History 476

Fall 2013

Devine

 

Study Questions for August 29th

 

  1. For Randolph Bourne, what is “youth”?  How does one retain it?  How does one lose or squander it?

 

 

 

 

  1. For Bourne, what is the difference between “conservative youth” and “radical youth”?  What causes young people to become conservative?  How can they stay radical?

 

 

 

 

  1. Why is enduring the struggles of life important in retaining youth?

 

 

 

 

  1. Why does Bourne believe planning one’s life is wrong?

 

 

 

 

  1. Why does Bourne dismiss the value of “experience”?

 

 

 

 

  1. What does Bourne mean when he says, “Our ideas are always a generation behind our actual social conditions”?  Why does this happen?

 

 

 

 

  1. Bourne believed that “youth” was not exclusively a function of age; it was therefore possible to live in a state of “perpetual youth.”  According to Bourne, how might one achieve “perpetual youth”?

 

 

 

 

  1. Bourne acknowledges the young don’t accomplish much.  Why is this the case?

 

 

 

 

 

  1. Palladino’s introduction to her book Teenagers presents a very different picture of youth.
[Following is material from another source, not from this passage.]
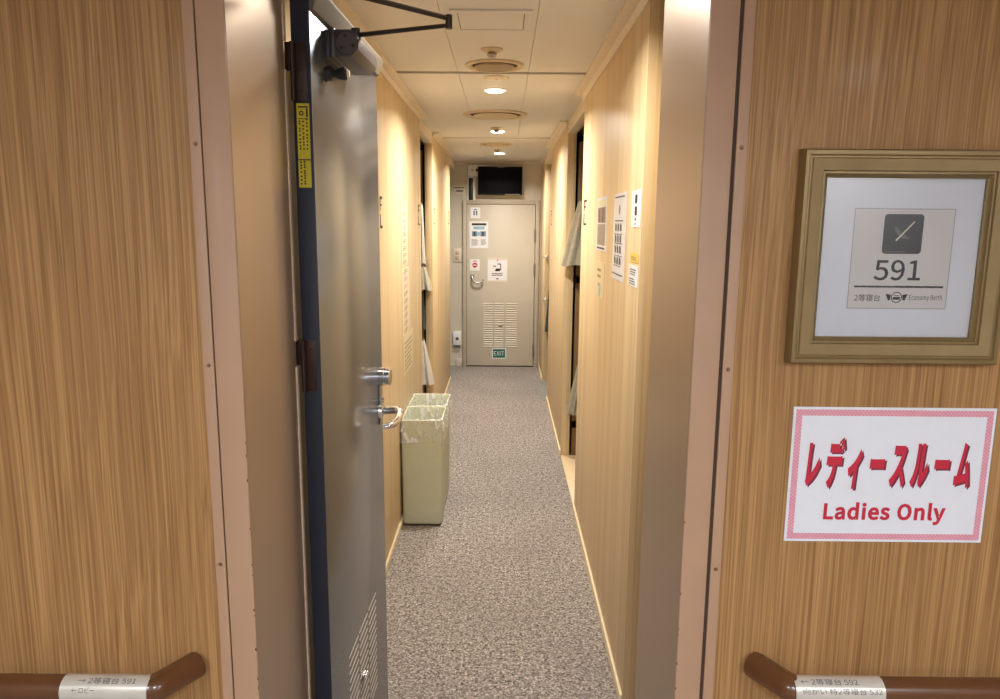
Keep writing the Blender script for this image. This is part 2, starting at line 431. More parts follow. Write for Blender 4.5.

How does her description and emphasis differ from Bourne’s?

 

 

 

 

  1. How has mass marketing and commercialism affected the way we think about and discuss youth in our contemporary culture?

 

 

 

 

  1. Bourne and Palladino would both argue that youth is important in society. How would their arguments for why it is important differ?

 

 

 

 

  1. Why does Romero say we are a “nation of siblings”?

 

 

 

 

  1. Have today’s adults achieved “perpetual youth” in the way that Bourne hoped people would?  Is it a good thing that adults don’t want to “grow up”?

 

 

 

 

  1.   What ironies does Males’ article address?  Why do adults seem so preoccupied with lamenting the deplorable state of “kids today”?